It’s the Washington ConsensusTM: a landslide 83% of 8,628+ respondents to an online Post poll agree that the Wizards should definitely re-re-brand themselves the Bullets. Clearly, much of this sentiment is rooted in the region’s same self-destructive nineties nostalgia responsible for our current economic policy etc. But I also wonder if there isn’t an element of “protest vote” at work here, resulting in part from the Post’s strident Saturday editorial “Out of Bounds”:

It’s by paying attention to such details and building a team that people actually want to watch that Mr. Leonsis resuscitated the Capitals and hopes to do again with the Wizards. Nonetheless — and we don’t care how much fan clamor there is for it — it’s a bad idea to even think about changing the team’s name back to the Bullets. It was, of course, Abe Pollin, the late owner of the team, who changed the name in 1997 because he believed it was repugnant to countenance — much less cheer — a team called the Bullets when the city was awash in the violence caused by guns. Mr. Pollin felt firsthand the loss caused by guns when his friend, Israeli Prime Minister Yitzhak Rabin, was assassinated.

Crime has dropped since those awful days, but there are still too many people, mainly young black men, whose lives end with bullets. Mr. Pollin understood the importance of symbols to educate and to inspire, and we would like to think that his leadership in calling attention to the scourge of gun violence might have helped in quelling some of the killing. To return to a name discredited by violence would send the wrong message.

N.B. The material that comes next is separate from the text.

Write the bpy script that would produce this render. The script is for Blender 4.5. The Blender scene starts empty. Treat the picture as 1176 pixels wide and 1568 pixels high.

Wait hold on, really? What does Israel really have to do with anything here?The guy changed the name of the basketball team he’d owned for more than three decades, in a city that had made the Murder Capital championships every year for at least two of those, because someone killed someone with a gun in Tel Aviv?

Oh wait actually: not really, no. But you gotta wonder what kind of “message” the Post is trying to send, if not to the young black men mentioned then maybe the rest of us who know from reading all the op-eds about Michelle Rhee how deeply the Washington Post editorial board cares about young black men and young semi-literate, impressionable-to-symbolism people in general. Whatever it is, the Washington Post editorial board clearly wants us to know it also cares deeply about a certain Jewish and democratic state—which might have meant something back in the nineties.

But when there are NBA teams operating within our borders who persist in identifying themselves with weapon references as inflammatory and brazenly full of contempt for Israel as the (Communist China-colluding, ecoterrorist-financing) Houston Rockets, the peacenik Post’s wooly-brained meandering down memory lane is only going to aggravate an increasingly bellicose readership, and thank fucking god for that because the comments were all that kept me from exploiting my second amendment rights after reading this shit:

Seriously, you all wasted editorial staff time and print space on this “issue”?  The problem with liberals is that everything turns into an issue of whether somebody is going to be offended by somebody else’s behavior…except when it matters (see Westboro Baptist and the non-response if you need any clarification). Here is a bonafide non-issue that is being drummed up as an issue by the WP. WP if you feel so strongly about offensive names, how about putting the “full court press” on the Washington Redskins to change their name (sorry about overlapping sports metaphors).

And:

Forgot to mention, as the Post is so PC, why not be outraged by the Wizards name, as it is linked with the KKK, and if the KKK is not more offensive to the population of DC, I don’t know what is

Republicans:

Who is the leftist panty waste that wrote this article? Change the name back to BULLETS today, not tomorrow, today..

and Democrats agreed:

I’m as far left as they come but Jesus WP, this is a stretch. The name of a team has zero to do with the murder rate in this city/area. Do you really stay up late at night thinking this stuff up?

Nothing like Fred Hiatt‘s cognitive death squad to bring back bipartisanship in this town!

There is a certain “who cares” element to this debate, but one has to acknowledge the fawning political correctness of the WaPo, as if the name “Bullets” referred to killings by young black males. Maybe Christian fundamentalists don’t like the name “Wizards” either, so should we pander to them the way the WaPo wants us to pander to the politically correct? If it were up to me, I might name them the “Executioners,” though I suppose the WaPo wouldn’t much like that.

One constructive reader offered some workable compromises:

* Feds
* Rats
* Appropriators
* Taxmen
* Thugs
* Agents
* Crooks
* Fat Cats
* Bureaucrats
* Beltway Bandits
* Traffic

And another offered a gentle lesson in regional history:

The WaPo’s ignorance of history is on display. The team was originally a Baltimore franchise, and its name, the Bullets, referred to a famous passenger train from the great age of train travel: the Baltimore Bullet. When the team moved to Washington, the name came with it. Personally, I think that the name should be revived as a gesture to the region’s culture and history. The name “Bullets” never had anything to do with firearms, and the WaPo’s position is a megaphone for ignorance.

But as one reader acknowledged, it could be worse…

At least it wasn’t another editorial begging for Michelle Rhee’s job or overstating her accomplishments.